** Begin **
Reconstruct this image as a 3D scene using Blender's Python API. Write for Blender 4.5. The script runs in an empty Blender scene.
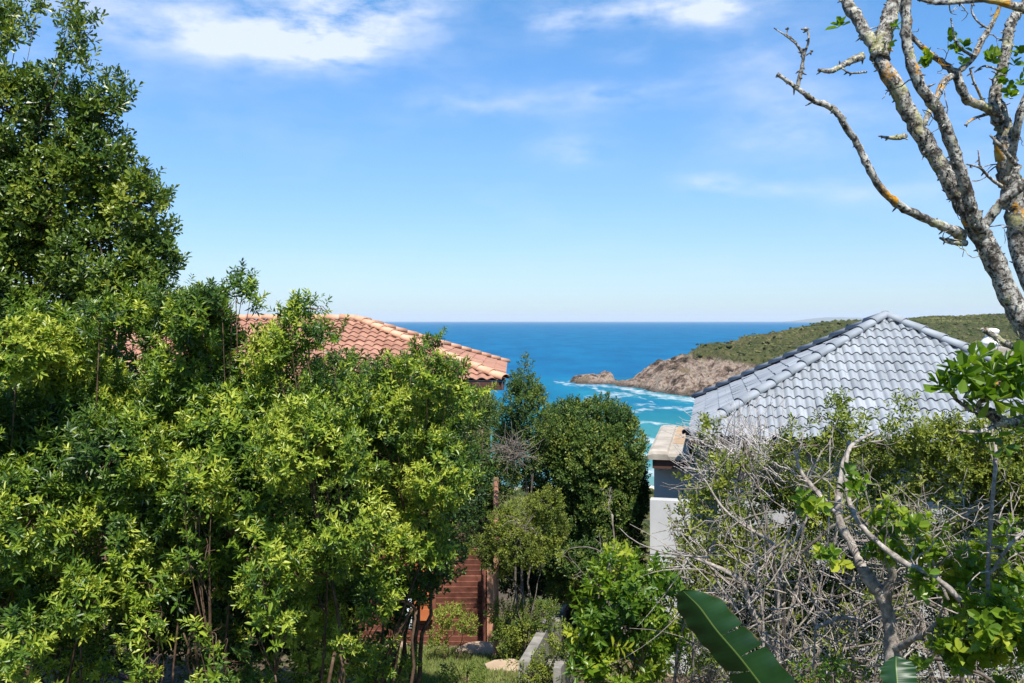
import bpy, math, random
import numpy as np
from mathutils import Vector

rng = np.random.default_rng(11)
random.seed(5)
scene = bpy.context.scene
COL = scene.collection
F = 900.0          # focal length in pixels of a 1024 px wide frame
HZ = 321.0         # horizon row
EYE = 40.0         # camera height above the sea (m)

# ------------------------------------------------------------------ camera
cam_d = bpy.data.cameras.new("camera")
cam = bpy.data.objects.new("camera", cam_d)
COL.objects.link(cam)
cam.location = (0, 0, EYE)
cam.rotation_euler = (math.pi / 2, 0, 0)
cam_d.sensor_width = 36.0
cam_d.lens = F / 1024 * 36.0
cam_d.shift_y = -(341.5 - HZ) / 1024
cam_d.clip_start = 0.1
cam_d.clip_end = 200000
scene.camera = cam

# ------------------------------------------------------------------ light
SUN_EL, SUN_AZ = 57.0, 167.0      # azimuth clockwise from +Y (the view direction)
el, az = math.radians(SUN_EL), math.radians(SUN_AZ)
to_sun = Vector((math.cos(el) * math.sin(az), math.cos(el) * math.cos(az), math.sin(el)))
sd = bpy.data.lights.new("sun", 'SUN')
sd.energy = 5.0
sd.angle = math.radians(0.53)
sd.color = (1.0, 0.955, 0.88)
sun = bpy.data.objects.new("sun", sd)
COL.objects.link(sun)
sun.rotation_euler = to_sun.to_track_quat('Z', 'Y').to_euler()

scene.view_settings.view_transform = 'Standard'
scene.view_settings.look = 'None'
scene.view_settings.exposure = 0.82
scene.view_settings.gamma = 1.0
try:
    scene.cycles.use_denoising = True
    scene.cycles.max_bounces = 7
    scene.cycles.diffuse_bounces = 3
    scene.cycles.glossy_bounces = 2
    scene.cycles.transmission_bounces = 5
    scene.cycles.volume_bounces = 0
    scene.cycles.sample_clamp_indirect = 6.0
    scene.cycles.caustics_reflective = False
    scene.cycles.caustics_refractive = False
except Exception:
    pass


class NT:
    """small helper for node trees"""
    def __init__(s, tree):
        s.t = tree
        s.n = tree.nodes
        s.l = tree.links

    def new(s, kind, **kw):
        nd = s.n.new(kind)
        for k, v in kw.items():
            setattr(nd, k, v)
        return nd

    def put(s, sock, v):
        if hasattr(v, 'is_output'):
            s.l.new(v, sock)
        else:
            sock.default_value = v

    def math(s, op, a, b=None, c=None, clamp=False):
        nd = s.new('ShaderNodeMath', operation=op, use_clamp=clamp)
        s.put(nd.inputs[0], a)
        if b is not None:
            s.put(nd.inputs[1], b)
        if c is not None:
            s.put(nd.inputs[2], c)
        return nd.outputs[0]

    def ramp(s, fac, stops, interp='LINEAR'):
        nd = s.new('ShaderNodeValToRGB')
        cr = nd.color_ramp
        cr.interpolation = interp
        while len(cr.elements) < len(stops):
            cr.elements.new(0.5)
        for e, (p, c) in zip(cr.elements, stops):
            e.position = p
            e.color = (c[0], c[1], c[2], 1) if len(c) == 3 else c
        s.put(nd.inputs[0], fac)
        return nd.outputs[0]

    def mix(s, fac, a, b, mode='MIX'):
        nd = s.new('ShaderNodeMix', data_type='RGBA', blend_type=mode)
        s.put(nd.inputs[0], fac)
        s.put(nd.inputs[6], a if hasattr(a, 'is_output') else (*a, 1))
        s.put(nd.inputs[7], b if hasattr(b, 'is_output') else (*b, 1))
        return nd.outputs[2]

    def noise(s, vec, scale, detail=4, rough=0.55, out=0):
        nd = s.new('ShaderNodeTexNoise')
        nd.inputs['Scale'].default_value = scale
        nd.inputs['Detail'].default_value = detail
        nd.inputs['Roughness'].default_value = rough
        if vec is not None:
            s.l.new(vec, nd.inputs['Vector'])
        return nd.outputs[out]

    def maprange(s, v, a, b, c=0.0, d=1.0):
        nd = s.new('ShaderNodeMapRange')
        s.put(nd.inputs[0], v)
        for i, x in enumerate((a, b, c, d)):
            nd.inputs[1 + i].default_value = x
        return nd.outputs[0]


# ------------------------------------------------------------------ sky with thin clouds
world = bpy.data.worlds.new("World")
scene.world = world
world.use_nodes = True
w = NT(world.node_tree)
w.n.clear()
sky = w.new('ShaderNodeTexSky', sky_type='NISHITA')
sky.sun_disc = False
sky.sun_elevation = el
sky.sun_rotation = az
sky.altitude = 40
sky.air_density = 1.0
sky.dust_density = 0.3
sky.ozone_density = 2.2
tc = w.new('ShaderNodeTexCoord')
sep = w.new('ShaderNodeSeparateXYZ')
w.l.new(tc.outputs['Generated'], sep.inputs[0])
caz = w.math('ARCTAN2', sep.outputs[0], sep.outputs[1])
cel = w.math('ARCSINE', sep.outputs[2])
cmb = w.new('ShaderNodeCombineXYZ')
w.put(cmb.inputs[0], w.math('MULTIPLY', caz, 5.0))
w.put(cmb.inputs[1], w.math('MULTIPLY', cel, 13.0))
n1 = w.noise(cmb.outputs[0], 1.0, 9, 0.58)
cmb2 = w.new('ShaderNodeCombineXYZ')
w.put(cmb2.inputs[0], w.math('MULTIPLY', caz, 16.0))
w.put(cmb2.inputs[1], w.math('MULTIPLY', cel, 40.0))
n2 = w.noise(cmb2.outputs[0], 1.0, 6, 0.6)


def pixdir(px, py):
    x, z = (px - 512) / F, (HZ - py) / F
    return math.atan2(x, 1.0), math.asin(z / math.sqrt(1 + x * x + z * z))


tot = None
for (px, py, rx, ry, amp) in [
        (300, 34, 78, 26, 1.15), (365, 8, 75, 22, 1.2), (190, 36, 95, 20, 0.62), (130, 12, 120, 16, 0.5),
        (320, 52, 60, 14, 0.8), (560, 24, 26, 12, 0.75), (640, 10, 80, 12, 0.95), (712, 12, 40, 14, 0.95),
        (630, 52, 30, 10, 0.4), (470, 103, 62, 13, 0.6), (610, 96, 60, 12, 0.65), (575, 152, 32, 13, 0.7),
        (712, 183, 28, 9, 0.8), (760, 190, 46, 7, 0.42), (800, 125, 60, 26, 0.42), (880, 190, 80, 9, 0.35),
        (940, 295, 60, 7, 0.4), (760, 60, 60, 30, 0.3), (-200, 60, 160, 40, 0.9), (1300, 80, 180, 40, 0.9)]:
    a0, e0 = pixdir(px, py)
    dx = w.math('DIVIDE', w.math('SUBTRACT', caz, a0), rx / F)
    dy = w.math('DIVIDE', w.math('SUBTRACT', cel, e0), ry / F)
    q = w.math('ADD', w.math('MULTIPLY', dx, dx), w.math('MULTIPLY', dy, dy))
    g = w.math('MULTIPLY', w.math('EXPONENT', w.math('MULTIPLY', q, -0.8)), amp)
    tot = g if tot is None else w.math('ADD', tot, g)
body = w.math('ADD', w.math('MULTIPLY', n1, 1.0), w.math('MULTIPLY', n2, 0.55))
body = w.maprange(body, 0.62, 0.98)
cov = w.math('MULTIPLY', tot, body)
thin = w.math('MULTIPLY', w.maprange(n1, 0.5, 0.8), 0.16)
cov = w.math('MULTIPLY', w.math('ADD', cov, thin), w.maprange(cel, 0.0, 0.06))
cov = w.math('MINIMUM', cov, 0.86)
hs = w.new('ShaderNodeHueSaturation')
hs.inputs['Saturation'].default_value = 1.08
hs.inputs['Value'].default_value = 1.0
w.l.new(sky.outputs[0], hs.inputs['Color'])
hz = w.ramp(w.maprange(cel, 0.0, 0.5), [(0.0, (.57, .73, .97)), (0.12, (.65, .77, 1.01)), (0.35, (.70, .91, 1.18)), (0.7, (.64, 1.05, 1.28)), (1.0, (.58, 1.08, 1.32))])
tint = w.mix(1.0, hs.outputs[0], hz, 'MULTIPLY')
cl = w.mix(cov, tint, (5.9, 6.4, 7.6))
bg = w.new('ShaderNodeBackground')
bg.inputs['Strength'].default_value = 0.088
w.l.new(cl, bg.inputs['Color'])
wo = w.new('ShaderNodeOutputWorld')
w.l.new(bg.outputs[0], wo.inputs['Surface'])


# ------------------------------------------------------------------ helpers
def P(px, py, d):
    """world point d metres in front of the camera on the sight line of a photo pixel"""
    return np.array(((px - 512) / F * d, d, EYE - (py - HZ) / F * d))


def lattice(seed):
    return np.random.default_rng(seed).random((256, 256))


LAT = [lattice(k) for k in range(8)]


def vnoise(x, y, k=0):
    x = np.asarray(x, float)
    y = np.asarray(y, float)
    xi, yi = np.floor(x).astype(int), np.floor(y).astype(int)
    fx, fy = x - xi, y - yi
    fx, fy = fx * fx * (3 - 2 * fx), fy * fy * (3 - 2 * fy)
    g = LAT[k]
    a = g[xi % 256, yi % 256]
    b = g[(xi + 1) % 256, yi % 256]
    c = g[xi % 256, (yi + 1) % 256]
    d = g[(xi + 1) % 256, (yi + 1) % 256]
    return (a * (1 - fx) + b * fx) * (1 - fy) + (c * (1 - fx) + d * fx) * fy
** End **
▸ Exercise description: From the opening line of the listing above through the line bearing "the sea (m)", repeat each line exactly. Drop every picture.

▸ Solution to this task:
Reconstruct this image as a 3D scene using Blender's Python API. Write for Blender 4.5. The script runs in an empty Blender scene.
import bpy, math, random
import numpy as np
from mathutils import Vector

rng = np.random.default_rng(11)
random.seed(5)
scene = bpy.context.scene
COL = scene.collection
F = 900.0          # focal length in pixels of a 1024 px wide frame
HZ = 321.0         # horizon row
EYE = 40.0         # camera height above the sea (m)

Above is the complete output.